Ethereum (ETH), the crypto industry’s largest smart contract network, is busy solving the high transaction fee issues. This includes a switch to the Proof-of-Stake (PoS) protocol, better known as the switch to Ethereum 2.0. More and more investors have confidence in that network. This is evident from the amount of ETH that is locked into the ETH 2.0 contract.

At the moment, Ethereum is still a Proof-of-Work (PoW) blockchain. This means that ethereum miners process transactions by performing difficult calculations. The problem with this is that the network is difficult to scale and that transaction costs skyrocket at peak times. This slows down the network and causes congestion on the network.

The first steps towards ETH 2.0, where miners will no longer be needed, have already been taken. The new network actually launched in December 2020 with the Beacon Chain. An ETH holder can become a validator if 32 ETH is locked into the deposit contract. For the launch of the Beacon Chain, at least 524,000 ETH had to be secured in this contract. That threshold did not seem to be reached at first, but recently things have been going really fast.

At the beginning of this month, there was still 5.2 million ethereum in the contract. Almost a month later, the counter stands at 5.9 million. That is 5.08% of the total ETH stock. This means that there are now 175,862 validators. An important point is that the investors will not be able to access their ETH again until phase 1.5. This therefore shows great confidence in the update among investors.
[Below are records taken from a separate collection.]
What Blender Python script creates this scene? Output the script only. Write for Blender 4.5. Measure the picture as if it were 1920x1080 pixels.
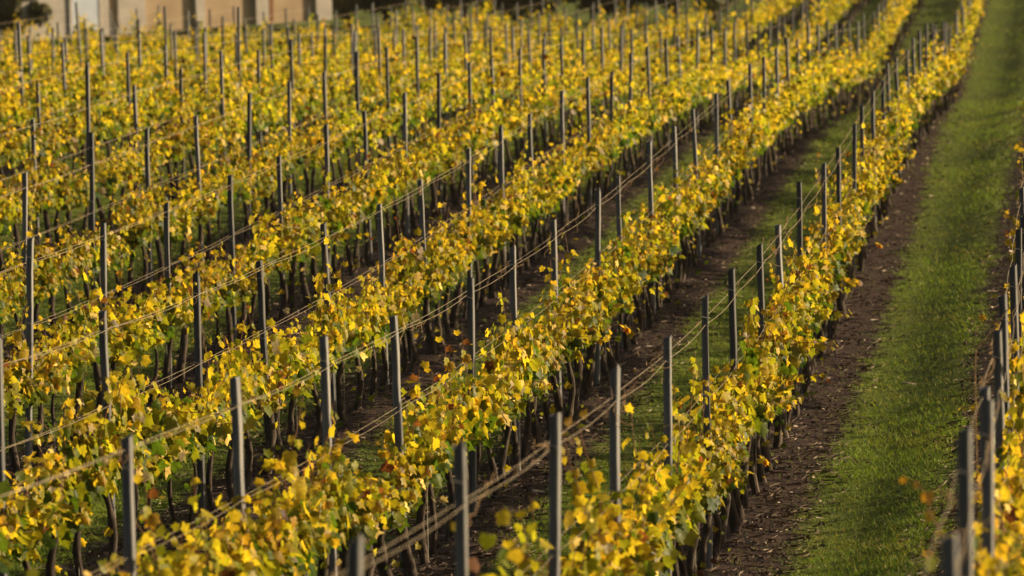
import bpy, math, random
import numpy as np
from mathutils import Matrix, Vector
SC = bpy.context.scene
for o in list(bpy.data.objects): bpy.data.objects.remove(o)
COL = SC.collection
R = math.radians

# ------------------------------------------------------------------ camera
YAW, PITCH, ROLL = 0.0985, 0.12, -0.0234
cy, sy, cp, sp, cr, sr = math.cos(YAW), math.sin(YAW), math.cos(PITCH), math.sin(PITCH), math.cos(ROLL), math.sin(ROLL)
R0 = Vector((cy, sy, 0)); F0 = Vector((-sy*cp, cy*cp, -sp)); U0 = Vector((-sy*sp, cy*sp, cp))
RX = R0*cr + U0*sr; UX = U0*cr - R0*sr
cam = bpy.data.cameras.new('camera'); camo = bpy.data.objects.new('camera', cam); COL.objects.link(camo)
camo.matrix_world = Matrix(((RX.x, UX.x, -F0.x, 0), (RX.y, UX.y, -F0.y, 0), (RX.z, UX.z, -F0.z, 0), (0, 0, 0, 1)))
cam.lens = 200; cam.sensor_width = 36; cam.clip_start = 0.5; cam.clip_end = 6000
cam.dof.use_dof = True; cam.dof.focus_distance = 52.0; cam.dof.aperture_fstop = 3.8
SC.camera = camo

# ------------------------------------------------------------------ world, sun, exposure
SUN_EL, SUN_AZ = R(16), R(72)
w = bpy.data.worlds.new('World'); SC.world = w; w.use_nodes = True
nt = w.node_tree; nt.nodes.clear()
sky = nt.nodes.new('ShaderNodeTexSky'); sky.sky_type = 'NISHITA'; sky.sun_disc = False
sky.sun_elevation = SUN_EL; sky.sun_rotation = SUN_AZ; sky.dust_density = 4.0
bg = nt.nodes.new('ShaderNodeBackground'); bg.inputs[1].default_value = 0.05
wo = nt.nodes.new('ShaderNodeOutputWorld')
nt.links.new(sky.outputs[0], bg.inputs[0]); nt.links.new(bg.outputs[0], wo.inputs[0])
sun = bpy.data.lights.new('sun', 'SUN'); sun.energy = 5.0; sun.angle = R(0.53); sun.color = (1.0, 0.80, 0.50)
suno = bpy.data.objects.new('sun', sun); COL.objects.link(suno)
sd = Vector((math.sin(SUN_AZ)*math.cos(SUN_EL), math.cos(SUN_AZ)*math.cos(SUN_EL), math.sin(SUN_EL)))
suno.rotation_euler = sd.to_track_quat('Z', 'Y').to_euler(); suno.location = sd*50
SC.view_settings.view_transform = 'Standard'; SC.view_settings.look = 'None'
SC.view_settings.gamma = 1; SC.view_settings.exposure = 0.70
SC.render.engine = 'CYCLES'
SC.cycles.max_bounces = 6; SC.cycles.transmission_bounces = 4; SC.cycles.transparent_max_bounces = 4
SC.cycles.caustics_reflective = False; SC.cycles.caustics_refractive = False

# ------------------------------------------------------------------ terrain and projection
A = [-1.6157, -8.264, -13.4338, 38.8639, -32.045, 8.4518, -0.1737, -0.1119, 0.1324, 0.2763]
H = 2.15
def _zt(X, Y):
    y = Y/100.0
    Xc = np.clip(X, -45, 8)
    bank = 1/(1+np.exp(-np.clip((X+1.5)/.22, -40, 40)))
    return A[0]+A[1]*y+A[2]*y**2+A[3]*y**3+A[4]*y**4+A[5]*y**5+Xc*(A[6]+A[7]*y+A[8]*y*y)/10+A[9]*bank
def gz(X, Y):
    "ground height"
    X = np.asarray(X, float); Y = np.asarray(Y, float)
    Yc = np.clip(Y, 20, 150)
    z = _zt(X, Yc)
    s0 = (_zt(X, np.full_like(Yc, 20.))-_zt(X, np.full_like(Yc, 22.)))/2
    z = z + np.where(Y < 20, (20-np.clip(Y, -40, 20))*s0*0.8, 0)
    z = z - np.where(Y > 150, (np.clip(Y, 150, 260)-150)*(0.05-.026*np.clip((X+14)/10, 0, 1)), 0)
    z = z - np.where(Y > 260, (Y-260)*0.004, 0)
    return z - H
def g(X, Y): return float(gz(X, Y))
def proj(X, Y, Z):
    d = X*F0.x+Y*F0.y+Z*F0.z
    return 960+10667*(X*RX.x+Y*RX.y+Z*RX.z)/d, 540-10667*(X*UX.x+Y*UX.y+Z*UX.z)/d
def rowx(k): return -0.46 if k == 0 else -2.93-2.3*(k-1)
C0 = {0: 4.186, 1: 5.957, 2: 6.801, 3: 8.731, 4: 11.642, 5: 14.473}
PS = 4.497
NROW = 16
rng = np.random.default_rng(7); random.seed(7)

# ------------------------------------------------------------------ helpers
def new_mesh(name, V, F, mats, col=None, smooth=False, midx=None):
    V = np.asarray(V, np.float32); F = np.asarray(F, np.int32)
    me = bpy.data.meshes.new(name); n = F.shape[1]
    me.vertices.add(len(V)); me.vertices.foreach_set('co', V.ravel())
    me.loops.add(F.size); me.loops.foreach_set('vertex_index', F.ravel())
    me.polygons.add(len(F)); me.polygons.foreach_set('loop_start', np.arange(0, F.size, n, dtype=np.int32))
    if midx is not None: me.polygons.foreach_set('material_index', np.asarray(midx, np.int32))
    me.polygons.foreach_set('use_smooth', np.full(len(F), bool(smooth or col is not None)))
    if col is not None:
        a = me.attributes.new('tint', 'FLOAT_COLOR', 'POINT')
        c = np.ones((len(V), 4), np.float32); c[:, :3] = col; a.data.foreach_set('color', c.ravel())
    me.update(calc_edges=True)
    for m in mats: me.materials.append(m)
    return me
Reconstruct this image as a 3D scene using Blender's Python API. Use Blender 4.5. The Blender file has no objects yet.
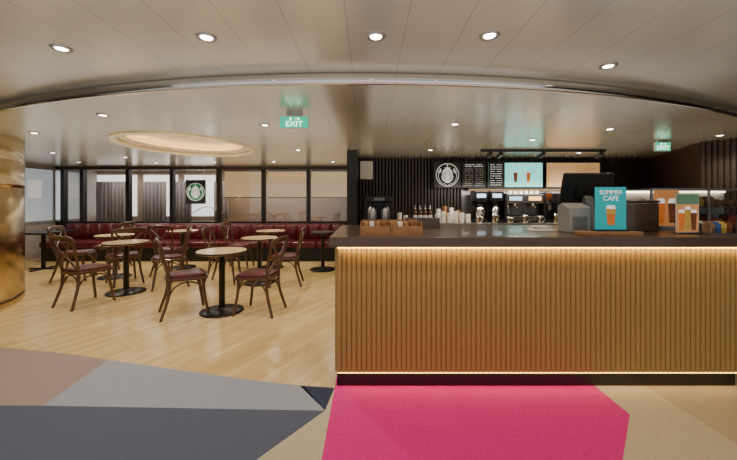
import bpy, math, random, bmesh
from mathutils import Vector, Matrix
random.seed(4)
S=bpy.context.scene
COL=S.collection
pi=math.pi

# ------------------------------------------------------------ materials
def lin(c):
    o=[]
    for v in c[:3]:
        v=v/255.0
        o.append(v/12.92 if v<=.04045 else ((v+.055)/1.055)**2.4)
    return (o[0],o[1],o[2],1)
def base(name):
    m=bpy.data.materials.new(name); m.use_nodes=True
    nt=m.node_tree; b=nt.nodes['Principled BSDF']
    return m,nt,b
def mat(name,c,rough=.5,metal=0,var=.12,scale=12,bump=0.0,em=None,es=0,coat=0,stretch=(1,1,1)):
    m,nt,b=base(name); N=nt.nodes; L=nt.links
    tc=N.new('ShaderNodeTexCoord'); mp=N.new('ShaderNodeMapping'); mp.inputs['Scale'].default_value=stretch
    nz=N.new('ShaderNodeTexNoise'); nz.inputs['Scale'].default_value=scale; nz.inputs['Detail'].default_value=4
    L.new(tc.outputs['Object'],mp.inputs[0]); L.new(mp.outputs[0],nz.inputs['Vector'])
    rp=N.new('ShaderNodeValToRGB'); c0=lin(c)
    rp.color_ramp.elements[0].position=.3; rp.color_ramp.elements[1].position=.7
    rp.color_ramp.elements[0].color=(c0[0]*(1-var),c0[1]*(1-var),c0[2]*(1-var),1)
    rp.color_ramp.elements[1].color=tuple(min(1,x*(1+var)) for x in c0[:3])+(1,)
    L.new(nz.outputs['Fac'],rp.inputs[0]); L.new(rp.outputs[0],b.inputs['Base Color'])
    b.inputs['Roughness'].default_value=rough; b.inputs['Metallic'].default_value=metal
    b.inputs['Coat Weight'].default_value=coat
    if bump:
        bp=N.new('ShaderNodeBump'); bp.inputs['Strength'].default_value=bump; bp.inputs['Distance'].default_value=.01
        L.new(nz.outputs['Fac'],bp.inputs['Height']); L.new(bp.outputs[0],b.inputs['Normal'])
    if em:
        b.inputs['Emission Color'].default_value=lin(em); b.inputs['Emission Strength'].default_value=es
    return m
def wood(name,ca,cb,rough=.4,stretch=(1,12,12),scale=4,coat=0):
    m,nt,b=base(name); N=nt.nodes; L=nt.links
    tc=N.new('ShaderNodeTexCoord'); mp=N.new('ShaderNodeMapping'); mp.inputs['Scale'].default_value=stretch
    nz=N.new('ShaderNodeTexNoise'); nz.inputs['Scale'].default_value=scale; nz.inputs['Detail'].default_value=6; nz.inputs['Distortion'].default_value=.6
    rp=N.new('ShaderNodeValToRGB'); rp.color_ramp.elements[0].position=.3; rp.color_ramp.elements[1].position=.7
    rp.color_ramp.elements[0].color=lin(ca); rp.color_ramp.elements[1].color=lin(cb)
    L.new(tc.outputs['Object'],mp.inputs[0]); L.new(mp.outputs[0],nz.inputs['Vector'])
    L.new(nz.outputs['Fac'],rp.inputs[0]); L.new(rp.outputs[0],b.inputs['Base Color'])
    b.inputs['Roughness'].default_value=rough; b.inputs['Coat Weight'].default_value=coat
    return m
def emis(name,c,s):
    m,nt,b=base(name)
    b.inputs['Base Color'].default_value=lin(c); b.inputs['Emission Color'].default_value=lin(c); b.inputs['Emission Strength'].default_value=s
    return m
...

It is unclear when the Ethereum 1.0 and Ethereum 2.0 will finally merge and the transition will be complete. More clarity about this may be forthcoming in the coming months and perhaps even next year. Meanwhile, the developers are working hard to come up with solutions in the meantime to deal with the crowds. For example, the London update was recently launched on the testnet. This update should make transaction costs more predictable and therefore cheaper.